Chris Cobb of the Ottawa Citizen penned an article on Saturday about Harper's 'government by surprise' communications strategy.
He noted:
While he follows a tradition of political leaders who have tried to control their public image and their government's message, Harper has adopted a communications strategy unlike any Ottawa has seen before.
Cobb then quotes Chretien's former communications adviser Peter Donolo who expands on that thought:
"New governments and communications strategies are like teenagers and sex: they think they're the first ones to discover it."
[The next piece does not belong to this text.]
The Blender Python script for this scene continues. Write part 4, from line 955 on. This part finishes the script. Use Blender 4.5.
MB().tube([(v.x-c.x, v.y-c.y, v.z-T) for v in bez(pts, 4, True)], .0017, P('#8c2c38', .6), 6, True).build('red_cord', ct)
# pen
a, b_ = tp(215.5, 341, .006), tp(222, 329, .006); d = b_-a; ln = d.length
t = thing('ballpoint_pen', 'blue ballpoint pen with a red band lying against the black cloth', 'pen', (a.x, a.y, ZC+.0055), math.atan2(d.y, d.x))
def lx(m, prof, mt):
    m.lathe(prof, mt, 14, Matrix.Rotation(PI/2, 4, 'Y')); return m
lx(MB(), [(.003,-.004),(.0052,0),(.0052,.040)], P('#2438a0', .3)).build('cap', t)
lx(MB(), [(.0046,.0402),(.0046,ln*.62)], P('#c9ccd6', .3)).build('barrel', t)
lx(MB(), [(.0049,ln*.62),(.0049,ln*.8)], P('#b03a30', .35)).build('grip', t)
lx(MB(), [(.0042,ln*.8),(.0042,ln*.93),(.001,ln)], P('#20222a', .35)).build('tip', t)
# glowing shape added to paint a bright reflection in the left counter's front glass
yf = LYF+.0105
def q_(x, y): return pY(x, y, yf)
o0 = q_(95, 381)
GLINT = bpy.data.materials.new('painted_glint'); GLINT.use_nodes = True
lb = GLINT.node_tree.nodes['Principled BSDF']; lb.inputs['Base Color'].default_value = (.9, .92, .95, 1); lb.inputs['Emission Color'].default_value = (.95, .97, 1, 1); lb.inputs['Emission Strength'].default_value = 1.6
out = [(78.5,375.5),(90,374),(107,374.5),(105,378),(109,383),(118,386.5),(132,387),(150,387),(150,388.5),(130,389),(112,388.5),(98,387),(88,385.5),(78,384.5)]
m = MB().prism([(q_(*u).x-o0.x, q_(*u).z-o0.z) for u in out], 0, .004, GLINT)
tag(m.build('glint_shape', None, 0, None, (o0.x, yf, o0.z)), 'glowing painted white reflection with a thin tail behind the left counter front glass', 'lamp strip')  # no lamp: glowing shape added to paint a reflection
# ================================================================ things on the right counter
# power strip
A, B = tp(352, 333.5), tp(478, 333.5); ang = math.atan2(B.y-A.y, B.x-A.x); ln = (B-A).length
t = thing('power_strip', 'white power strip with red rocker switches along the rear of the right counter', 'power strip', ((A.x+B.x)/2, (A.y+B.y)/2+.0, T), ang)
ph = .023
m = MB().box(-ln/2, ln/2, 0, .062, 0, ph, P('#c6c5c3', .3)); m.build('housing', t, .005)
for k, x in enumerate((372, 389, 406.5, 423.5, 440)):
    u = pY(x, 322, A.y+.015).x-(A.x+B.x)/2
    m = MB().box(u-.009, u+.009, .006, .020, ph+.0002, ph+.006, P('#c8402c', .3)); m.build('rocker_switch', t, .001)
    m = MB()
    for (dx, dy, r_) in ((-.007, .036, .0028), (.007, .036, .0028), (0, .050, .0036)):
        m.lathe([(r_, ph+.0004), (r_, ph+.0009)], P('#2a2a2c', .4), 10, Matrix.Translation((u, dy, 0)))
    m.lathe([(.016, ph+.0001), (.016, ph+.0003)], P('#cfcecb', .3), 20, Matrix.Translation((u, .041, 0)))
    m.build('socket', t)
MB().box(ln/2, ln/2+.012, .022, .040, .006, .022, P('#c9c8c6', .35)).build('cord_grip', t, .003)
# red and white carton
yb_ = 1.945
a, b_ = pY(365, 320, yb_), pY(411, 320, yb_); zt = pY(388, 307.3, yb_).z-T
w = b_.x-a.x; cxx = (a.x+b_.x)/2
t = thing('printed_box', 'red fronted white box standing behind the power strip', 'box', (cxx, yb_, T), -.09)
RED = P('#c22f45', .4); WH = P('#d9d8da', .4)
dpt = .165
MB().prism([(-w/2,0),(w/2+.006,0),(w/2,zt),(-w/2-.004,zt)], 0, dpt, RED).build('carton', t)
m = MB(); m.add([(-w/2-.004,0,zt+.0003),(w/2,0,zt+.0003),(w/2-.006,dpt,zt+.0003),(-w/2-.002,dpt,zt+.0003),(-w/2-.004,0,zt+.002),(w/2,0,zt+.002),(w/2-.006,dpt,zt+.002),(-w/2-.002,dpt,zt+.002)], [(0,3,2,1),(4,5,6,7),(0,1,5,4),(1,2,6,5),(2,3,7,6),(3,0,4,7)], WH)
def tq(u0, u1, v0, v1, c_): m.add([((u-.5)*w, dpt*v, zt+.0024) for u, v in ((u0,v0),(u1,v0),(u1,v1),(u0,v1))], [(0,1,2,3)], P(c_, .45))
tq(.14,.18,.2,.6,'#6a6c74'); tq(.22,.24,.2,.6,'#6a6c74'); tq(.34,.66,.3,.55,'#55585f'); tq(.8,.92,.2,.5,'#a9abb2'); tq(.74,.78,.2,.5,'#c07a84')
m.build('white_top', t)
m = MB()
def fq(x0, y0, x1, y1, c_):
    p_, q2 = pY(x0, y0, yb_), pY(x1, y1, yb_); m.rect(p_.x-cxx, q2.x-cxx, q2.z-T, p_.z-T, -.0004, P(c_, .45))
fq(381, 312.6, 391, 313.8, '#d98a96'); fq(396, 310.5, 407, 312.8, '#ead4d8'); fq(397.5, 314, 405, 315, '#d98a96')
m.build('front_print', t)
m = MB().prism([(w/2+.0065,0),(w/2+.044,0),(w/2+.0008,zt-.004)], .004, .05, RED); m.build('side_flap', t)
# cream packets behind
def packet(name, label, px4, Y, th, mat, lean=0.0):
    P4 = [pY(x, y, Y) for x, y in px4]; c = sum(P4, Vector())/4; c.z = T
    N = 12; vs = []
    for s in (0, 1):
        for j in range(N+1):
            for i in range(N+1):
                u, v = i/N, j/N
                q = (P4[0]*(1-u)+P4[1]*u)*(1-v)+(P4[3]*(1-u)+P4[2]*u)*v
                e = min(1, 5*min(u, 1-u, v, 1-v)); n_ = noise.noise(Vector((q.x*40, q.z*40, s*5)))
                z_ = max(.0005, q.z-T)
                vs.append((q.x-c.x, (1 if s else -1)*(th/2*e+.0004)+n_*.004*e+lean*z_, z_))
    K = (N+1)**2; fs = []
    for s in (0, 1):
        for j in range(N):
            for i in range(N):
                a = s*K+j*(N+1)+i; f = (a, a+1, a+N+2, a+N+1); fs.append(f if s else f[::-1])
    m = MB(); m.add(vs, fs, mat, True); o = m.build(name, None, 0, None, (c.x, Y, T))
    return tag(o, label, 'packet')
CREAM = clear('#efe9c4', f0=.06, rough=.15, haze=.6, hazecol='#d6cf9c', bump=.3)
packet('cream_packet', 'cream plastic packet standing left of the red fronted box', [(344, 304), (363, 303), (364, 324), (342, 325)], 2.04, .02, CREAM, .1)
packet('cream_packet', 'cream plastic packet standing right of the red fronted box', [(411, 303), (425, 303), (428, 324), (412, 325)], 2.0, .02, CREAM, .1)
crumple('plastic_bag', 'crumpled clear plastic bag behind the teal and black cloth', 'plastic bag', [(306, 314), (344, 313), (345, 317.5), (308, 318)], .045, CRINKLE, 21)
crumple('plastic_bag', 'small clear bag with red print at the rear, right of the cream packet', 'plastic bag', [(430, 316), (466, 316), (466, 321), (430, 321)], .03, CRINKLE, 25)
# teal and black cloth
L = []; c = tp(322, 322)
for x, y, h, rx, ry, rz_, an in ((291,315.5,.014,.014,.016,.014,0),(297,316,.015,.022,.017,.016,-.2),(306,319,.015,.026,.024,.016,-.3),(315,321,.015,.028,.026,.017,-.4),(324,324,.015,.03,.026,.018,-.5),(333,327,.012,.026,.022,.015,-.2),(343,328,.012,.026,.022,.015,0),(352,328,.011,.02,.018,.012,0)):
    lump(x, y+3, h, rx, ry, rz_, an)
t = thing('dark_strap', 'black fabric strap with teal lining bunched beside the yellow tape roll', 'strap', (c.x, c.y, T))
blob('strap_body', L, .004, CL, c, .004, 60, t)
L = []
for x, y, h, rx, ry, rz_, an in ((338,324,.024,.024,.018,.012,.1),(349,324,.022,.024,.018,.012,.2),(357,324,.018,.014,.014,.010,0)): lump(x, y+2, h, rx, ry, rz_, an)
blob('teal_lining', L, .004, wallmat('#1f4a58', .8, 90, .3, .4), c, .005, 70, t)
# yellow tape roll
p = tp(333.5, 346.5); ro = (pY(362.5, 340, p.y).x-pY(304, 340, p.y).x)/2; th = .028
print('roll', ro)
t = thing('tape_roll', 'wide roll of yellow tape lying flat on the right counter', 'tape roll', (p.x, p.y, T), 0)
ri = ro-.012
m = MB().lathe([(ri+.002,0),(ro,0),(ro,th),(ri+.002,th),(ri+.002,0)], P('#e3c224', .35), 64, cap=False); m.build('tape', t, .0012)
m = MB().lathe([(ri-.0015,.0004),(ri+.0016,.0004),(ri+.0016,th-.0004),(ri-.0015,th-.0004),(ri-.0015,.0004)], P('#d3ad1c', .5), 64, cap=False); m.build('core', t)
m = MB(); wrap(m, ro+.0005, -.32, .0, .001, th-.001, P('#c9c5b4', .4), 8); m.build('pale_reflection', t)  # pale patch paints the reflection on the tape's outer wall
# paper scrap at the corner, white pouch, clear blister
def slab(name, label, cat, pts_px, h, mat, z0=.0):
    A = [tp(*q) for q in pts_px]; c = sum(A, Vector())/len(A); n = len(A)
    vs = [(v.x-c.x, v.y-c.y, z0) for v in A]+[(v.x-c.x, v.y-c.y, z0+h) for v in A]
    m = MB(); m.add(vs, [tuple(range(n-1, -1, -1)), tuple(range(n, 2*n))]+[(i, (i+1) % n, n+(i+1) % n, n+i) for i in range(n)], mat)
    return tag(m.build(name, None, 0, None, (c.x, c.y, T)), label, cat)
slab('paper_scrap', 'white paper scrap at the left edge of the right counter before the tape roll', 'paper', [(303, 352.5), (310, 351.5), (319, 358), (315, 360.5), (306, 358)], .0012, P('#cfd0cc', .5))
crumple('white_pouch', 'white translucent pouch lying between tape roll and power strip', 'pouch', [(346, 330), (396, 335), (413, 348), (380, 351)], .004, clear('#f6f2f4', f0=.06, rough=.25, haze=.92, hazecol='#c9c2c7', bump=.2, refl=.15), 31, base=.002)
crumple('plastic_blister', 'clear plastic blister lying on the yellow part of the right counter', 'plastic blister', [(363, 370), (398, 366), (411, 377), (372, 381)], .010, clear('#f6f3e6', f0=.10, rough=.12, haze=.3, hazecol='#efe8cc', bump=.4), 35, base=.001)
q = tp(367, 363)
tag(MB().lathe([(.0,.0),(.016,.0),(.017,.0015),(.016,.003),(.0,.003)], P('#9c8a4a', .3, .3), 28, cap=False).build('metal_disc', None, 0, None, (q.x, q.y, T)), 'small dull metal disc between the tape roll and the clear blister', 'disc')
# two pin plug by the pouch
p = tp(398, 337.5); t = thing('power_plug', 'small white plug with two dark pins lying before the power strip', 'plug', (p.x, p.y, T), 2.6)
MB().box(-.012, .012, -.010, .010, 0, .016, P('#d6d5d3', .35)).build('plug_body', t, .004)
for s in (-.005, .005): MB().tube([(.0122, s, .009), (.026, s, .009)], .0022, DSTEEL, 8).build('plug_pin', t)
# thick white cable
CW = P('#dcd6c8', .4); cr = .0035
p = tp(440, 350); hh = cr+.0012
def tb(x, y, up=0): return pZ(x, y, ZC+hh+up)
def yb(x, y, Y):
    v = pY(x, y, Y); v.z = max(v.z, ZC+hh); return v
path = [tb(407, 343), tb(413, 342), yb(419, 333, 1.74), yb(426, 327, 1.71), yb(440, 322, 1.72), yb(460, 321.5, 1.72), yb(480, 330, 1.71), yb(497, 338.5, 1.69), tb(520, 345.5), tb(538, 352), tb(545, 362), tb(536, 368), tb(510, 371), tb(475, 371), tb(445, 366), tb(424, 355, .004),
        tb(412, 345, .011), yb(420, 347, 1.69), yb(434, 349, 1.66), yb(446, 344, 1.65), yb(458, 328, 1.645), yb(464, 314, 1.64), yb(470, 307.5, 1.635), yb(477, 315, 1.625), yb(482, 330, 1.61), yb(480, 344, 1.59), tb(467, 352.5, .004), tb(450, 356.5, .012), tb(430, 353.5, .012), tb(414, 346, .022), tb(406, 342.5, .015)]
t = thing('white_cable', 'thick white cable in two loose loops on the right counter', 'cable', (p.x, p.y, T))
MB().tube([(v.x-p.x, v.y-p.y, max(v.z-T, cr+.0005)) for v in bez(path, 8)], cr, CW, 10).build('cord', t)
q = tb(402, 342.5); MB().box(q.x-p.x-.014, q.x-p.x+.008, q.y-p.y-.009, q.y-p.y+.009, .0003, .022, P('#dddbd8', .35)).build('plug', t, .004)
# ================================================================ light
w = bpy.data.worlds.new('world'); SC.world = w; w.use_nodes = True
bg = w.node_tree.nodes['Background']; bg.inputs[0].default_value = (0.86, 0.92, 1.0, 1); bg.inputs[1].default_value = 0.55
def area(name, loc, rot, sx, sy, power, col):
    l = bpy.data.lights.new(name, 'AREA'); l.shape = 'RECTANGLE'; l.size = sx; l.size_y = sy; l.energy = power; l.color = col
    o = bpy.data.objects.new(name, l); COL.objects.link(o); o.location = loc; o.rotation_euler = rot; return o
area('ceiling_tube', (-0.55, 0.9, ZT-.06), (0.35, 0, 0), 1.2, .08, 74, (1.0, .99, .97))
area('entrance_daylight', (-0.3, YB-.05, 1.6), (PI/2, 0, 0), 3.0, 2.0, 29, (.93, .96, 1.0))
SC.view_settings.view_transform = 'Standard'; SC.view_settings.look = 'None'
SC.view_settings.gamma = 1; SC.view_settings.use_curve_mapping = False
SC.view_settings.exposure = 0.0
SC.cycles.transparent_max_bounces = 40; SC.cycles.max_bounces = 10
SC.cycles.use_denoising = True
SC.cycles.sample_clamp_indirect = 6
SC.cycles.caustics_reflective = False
Donolo is right. There's certainly nothing new about a political leader who feels he has to muzzle his cabinet ministers and MPS in order to keep them from misbehaving or tarnishing the Dear Leader's image. The former Soviet Union, China, North Korea...all examples of very tightly government-controlled messaging regimes. The problem with Harper's style is that Canada is a democracy where freedom of speech and the press are exalted and cherished. The more he tries to keep a lid on things, the more every single word he utters will be closely examined and what he doesn't say will come under scrutiny as well.
As Cobb's article notes, the negative impact on Harper's caucus and the media causes a strain in what is supposed to be an open society in which dialogue is supposed to be encouraged. Perhaps it's because Harper doesn't have teenagers yet that he hasn't learned the lesson that locking them in the rooms when there's a window they can easily crawl out of is often an exercise in futility. Thus he ended up with an MP like Garth Turner who just couldn't take the pressure anymore and chose the handy escape route by daring to write about the truth, regardless of what the consequences might be. Those consequences, of course, were nasty and brutish.
If our MPs are supposed to be our voice in parliament, they should not be stifled just to appease a control-freak of a prime minister who threatens to mete out punishment when they choose to simply do their jobs. They work for us, not the prime minister. Harper has turned that aspect of open democracy on its head by not trusting members of his party to act responsibly in public. That's an insult - not only to those MPs, but to all of us.
This 'government by surprise' regime may be useful when it comes to matters that need to be kept confidential but when Harper doesn't even clue in his ministers and MPs about what's coming down the pike, this type of governance looks more like a dictatorship than a democracy.